Une surveillance sous contrôle
Quelles que soient les raisons qui poussent les employeurs à s’intéresser et à mettre en place des logiciels de surveillance des employés, ceux-ci ne peuvent déroger aux règles établies juridiquement (secret des correspondances, vie privée, manipulation des données personnelles, etc.). Le salarié ne devrait en aucun cas être dans le doute quant à la manipulation de ses données personnelles. Il revient à l’entreprise d’établir une charte et de connaître ce qui distingue la vie privée de la vie professionnelle, et de s’y tenir loyalement.
Enfin, la justification et l’information auprès des salariés sont les bases d’une relation de confiance durable.
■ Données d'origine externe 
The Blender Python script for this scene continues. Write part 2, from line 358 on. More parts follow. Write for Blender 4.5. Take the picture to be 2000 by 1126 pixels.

La responsabilisation des salariés dans leurs tâches est le meilleur encouragement à une productivité saine et bénéfique aux deux parties.
Avertissement : cet article est destiné à informer nos lecteurs sur certaines préoccupations liées aux entreprises situées en France. Il n’a en aucun cas pour but de fournir des conseils juridiques ou d’approuver une ligne de conduite spécifique. Pour obtenir des conseils sur votre situation spécifique, consultez votre conseiller juridique.
Méthodologie
Pour recueillir ces données, Capterra a interrogé un total de 1 418 professionnels. Selon leurs réponses, ceux-ci ont été répartis en plusieurs groupes de répondants, et soumis à des questions adaptées à leur situation : 1 309 employés (postes intermédiaires et surveillés) et 269 profils seniors et de direction (“surveillants/surveillés” ou “surveillants”). Le nombre de répondants peut ainsi varier d’une question à l’autre, selon la logique du sondage. Celui-ci a été mené du 13 au 17 novembre 2020. Les répondants devaient être âgés de plus de 18 ans, résider en France, et leur situation professionnelle devait être active. Ils sont travailleurs à temps plein (83 %) ou à temps partiel (17 %), issus de divers secteurs d’activité et font du travail présentiel ou du télétravail.